=== Provided material ===
----------

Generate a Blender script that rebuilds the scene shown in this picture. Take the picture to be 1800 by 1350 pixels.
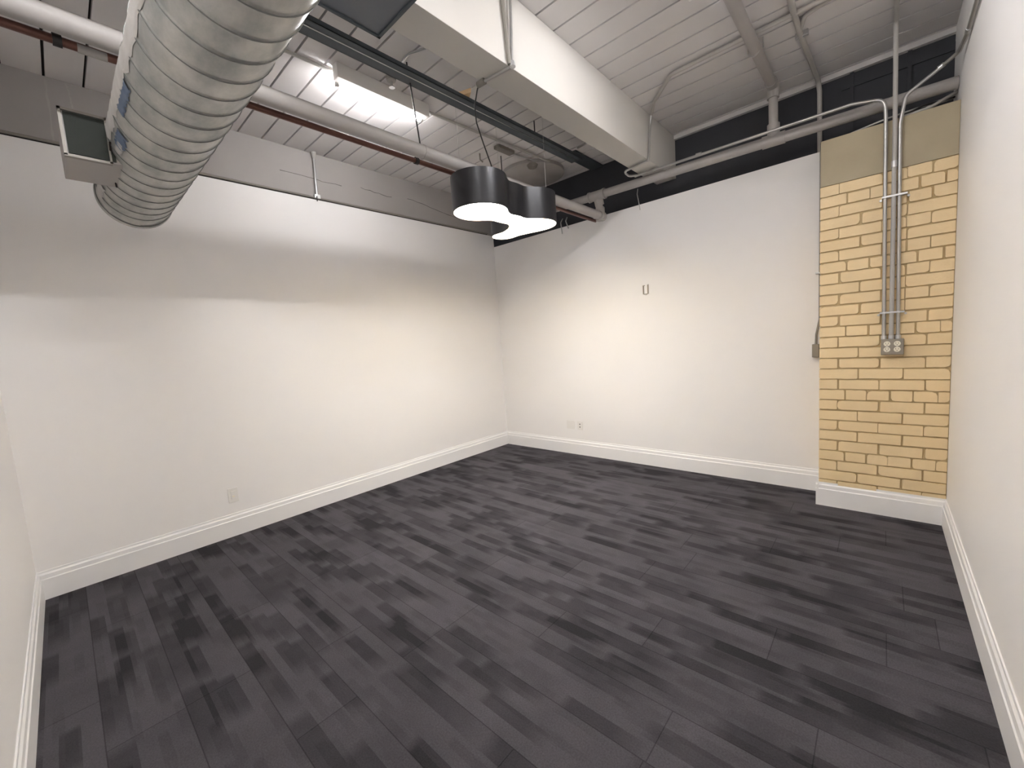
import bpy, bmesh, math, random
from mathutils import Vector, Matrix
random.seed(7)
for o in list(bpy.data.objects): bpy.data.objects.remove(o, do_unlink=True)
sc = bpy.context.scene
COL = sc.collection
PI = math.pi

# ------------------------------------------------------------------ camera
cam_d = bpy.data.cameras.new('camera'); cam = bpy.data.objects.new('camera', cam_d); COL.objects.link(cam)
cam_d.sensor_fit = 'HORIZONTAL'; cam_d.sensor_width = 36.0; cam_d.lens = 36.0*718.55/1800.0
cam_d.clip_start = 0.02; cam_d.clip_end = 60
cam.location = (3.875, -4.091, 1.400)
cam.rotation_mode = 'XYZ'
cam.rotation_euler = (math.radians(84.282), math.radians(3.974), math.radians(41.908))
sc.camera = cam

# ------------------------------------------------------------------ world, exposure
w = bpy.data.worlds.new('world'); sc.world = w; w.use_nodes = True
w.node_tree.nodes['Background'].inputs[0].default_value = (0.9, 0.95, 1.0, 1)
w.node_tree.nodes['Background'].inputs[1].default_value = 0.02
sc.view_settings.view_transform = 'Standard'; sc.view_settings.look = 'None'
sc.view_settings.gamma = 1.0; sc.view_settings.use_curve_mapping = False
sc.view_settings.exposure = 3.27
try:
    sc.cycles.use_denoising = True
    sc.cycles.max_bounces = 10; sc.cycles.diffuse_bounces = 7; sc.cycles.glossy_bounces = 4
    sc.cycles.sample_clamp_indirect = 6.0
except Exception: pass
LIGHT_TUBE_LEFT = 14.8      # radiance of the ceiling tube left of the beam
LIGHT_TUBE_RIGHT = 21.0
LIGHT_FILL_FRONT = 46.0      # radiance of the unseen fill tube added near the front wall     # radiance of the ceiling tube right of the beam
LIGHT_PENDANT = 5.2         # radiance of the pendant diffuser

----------

=== Given problem ===
Give again exactly the lines running from the beginning of the material above through the line that contains "sc.camera = cam", and leave out every picture.

=== Written response ===
Generate a Blender script that rebuilds the scene shown in this picture. Take the picture to be 1800 by 1350 pixels.
import bpy, bmesh, math, random
from mathutils import Vector, Matrix
random.seed(7)
for o in list(bpy.data.objects): bpy.data.objects.remove(o, do_unlink=True)
sc = bpy.context.scene
COL = sc.collection
PI = math.pi

# ------------------------------------------------------------------ camera
cam_d = bpy.data.cameras.new('camera'); cam = bpy.data.objects.new('camera', cam_d); COL.objects.link(cam)
cam_d.sensor_fit = 'HORIZONTAL'; cam_d.sensor_width = 36.0; cam_d.lens = 36.0*718.55/1800.0
cam_d.clip_start = 0.02; cam_d.clip_end = 60
cam.location = (3.875, -4.091, 1.400)
cam.rotation_mode = 'XYZ'
cam.rotation_euler = (math.radians(84.282), math.radians(3.974), math.radians(41.908))
sc.camera = cam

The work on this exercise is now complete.